**OBJECTIVE**
Return the material exactly as supplied, apart from the pictures, which are omitted.

**STORED DATA**
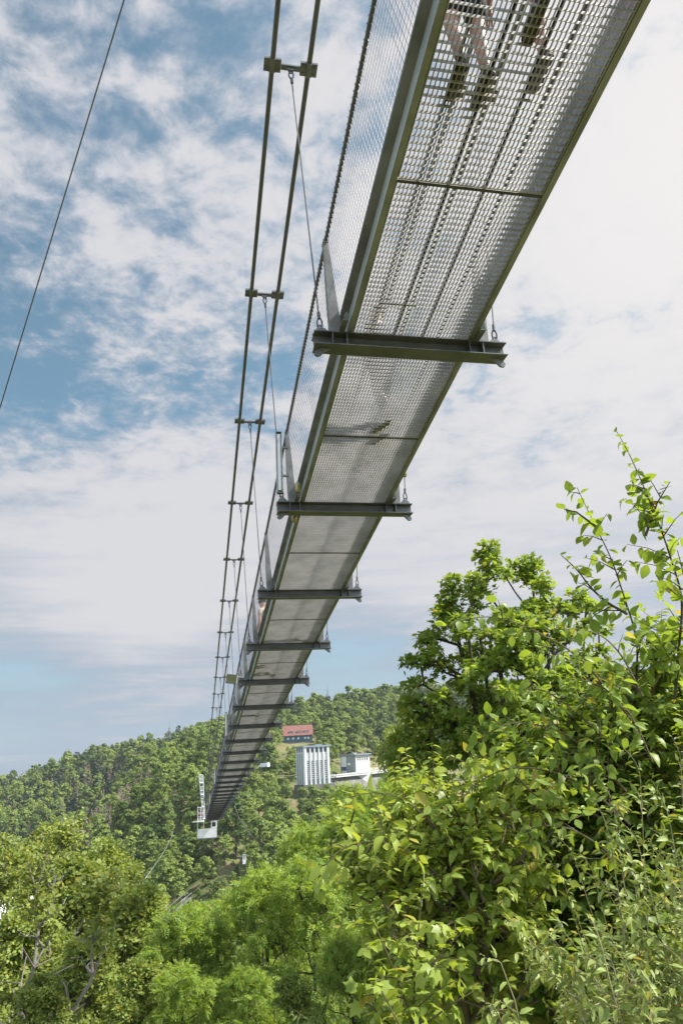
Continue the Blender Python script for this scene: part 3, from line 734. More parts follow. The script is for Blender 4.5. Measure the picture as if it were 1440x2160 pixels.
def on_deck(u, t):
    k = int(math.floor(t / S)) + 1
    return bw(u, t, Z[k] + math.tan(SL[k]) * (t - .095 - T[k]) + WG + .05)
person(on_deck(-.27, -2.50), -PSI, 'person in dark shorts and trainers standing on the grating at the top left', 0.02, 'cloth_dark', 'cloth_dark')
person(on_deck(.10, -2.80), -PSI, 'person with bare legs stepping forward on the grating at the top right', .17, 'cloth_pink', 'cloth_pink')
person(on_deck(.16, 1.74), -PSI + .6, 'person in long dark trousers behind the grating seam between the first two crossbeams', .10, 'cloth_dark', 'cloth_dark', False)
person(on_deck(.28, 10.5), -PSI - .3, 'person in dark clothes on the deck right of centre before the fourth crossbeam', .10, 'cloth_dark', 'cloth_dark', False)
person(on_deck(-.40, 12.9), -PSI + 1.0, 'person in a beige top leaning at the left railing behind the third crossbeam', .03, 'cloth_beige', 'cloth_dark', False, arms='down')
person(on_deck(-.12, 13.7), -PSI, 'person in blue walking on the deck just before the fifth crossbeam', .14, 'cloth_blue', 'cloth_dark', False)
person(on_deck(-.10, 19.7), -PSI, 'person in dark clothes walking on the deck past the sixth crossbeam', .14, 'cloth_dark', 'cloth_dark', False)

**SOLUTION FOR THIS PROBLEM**
Continue the Blender Python script for this scene: part 3, from line 734. More parts follow. The script is for Blender 4.5. Measure the picture as if it were 1440x2160 pixels.
def on_deck(u, t):
    k = int(math.floor(t / S)) + 1
    return bw(u, t, Z[k] + math.tan(SL[k]) * (t - .095 - T[k]) + WG + .05)
person(on_deck(-.27, -2.50), -PSI, 'person in dark shorts and trainers standing on the grating at the top left', 0.02, 'cloth_dark', 'cloth_dark')
person(on_deck(.10, -2.80), -PSI, 'person with bare legs stepping forward on the grating at the top right', .17, 'cloth_pink', 'cloth_pink')
person(on_deck(.16, 1.74), -PSI + .6, 'person in long dark trousers behind the grating seam between the first two crossbeams', .10, 'cloth_dark', 'cloth_dark', False)
person(on_deck(.28, 10.5), -PSI - .3, 'person in dark clothes on the deck right of centre before the fourth crossbeam', .10, 'cloth_dark', 'cloth_dark', False)
person(on_deck(-.40, 12.9), -PSI + 1.0, 'person in a beige top leaning at the left railing behind the third crossbeam', .03, 'cloth_beige', 'cloth_dark', False, arms='down')
person(on_deck(-.12, 13.7), -PSI, 'person in blue walking on the deck just before the fifth crossbeam', .14, 'cloth_blue', 'cloth_dark', False)
person(on_deck(-.10, 19.7), -PSI, 'person in dark clothes walking on the deck past the sixth crossbeam', .14, 'cloth_dark', 'cloth_dark', False)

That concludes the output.